Microstructural evolution during continuous annealing of a 980 MPa cold rolled steel grade

Abstract

The development of advanced high strength steels (AHSS) is motivated by automotive industry demands for higher strength steels with better formability and specific stretch-flange formability to avoid fractures during parts forming. In response to this, the new steel grades must have special microstructures in terms of constitution, morphology, distribution and hardness. Thus, a better understanding of formation mechanisms and the characterization of these microstructures has shown to be of fundamental importance for the development of new steels. In this study the influence of heating rate and intercritical temperature on microstructural evolution and hole expansion ratio of a cold rolled 980 MPa AHSS grade was evaluated, using a Dilatometer and a Gleeble machine.

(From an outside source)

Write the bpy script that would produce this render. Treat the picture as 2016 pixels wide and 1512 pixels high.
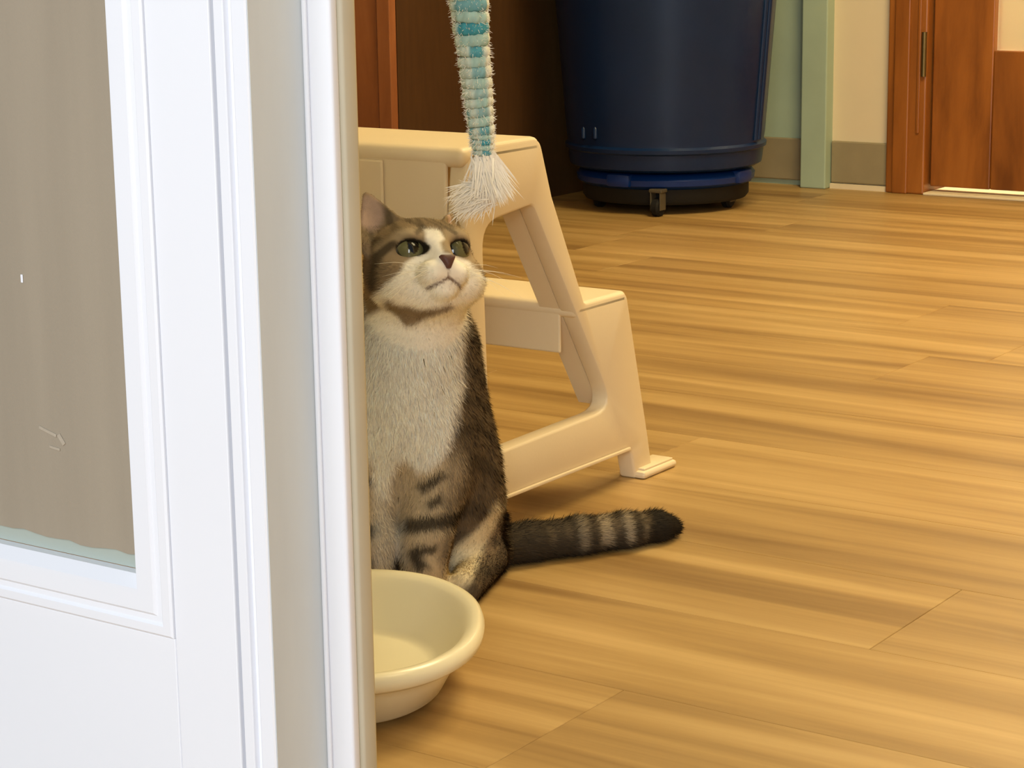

The stretch-flange formability was evaluated by hole expansion tests and the microstructures were characterized using scanning electron microscopy, electron backscatter diffraction (EBSD) and nanohardness measurements. The increase of heating rate resulted in an overlap between ferrite recrystallization and austenite formation, changing the morphology of austenite from random to fibrous distribution. On the other hand, higher intercritical annealing temperature resulted in more homogeneous microstructures and higher hole expansion ratios. This microestructural homogeneity, evaluated by nanohardness, suggested that the difference in hardness between ferrite and second-phase affects micro-void formation and crack propagation during hole expansion test.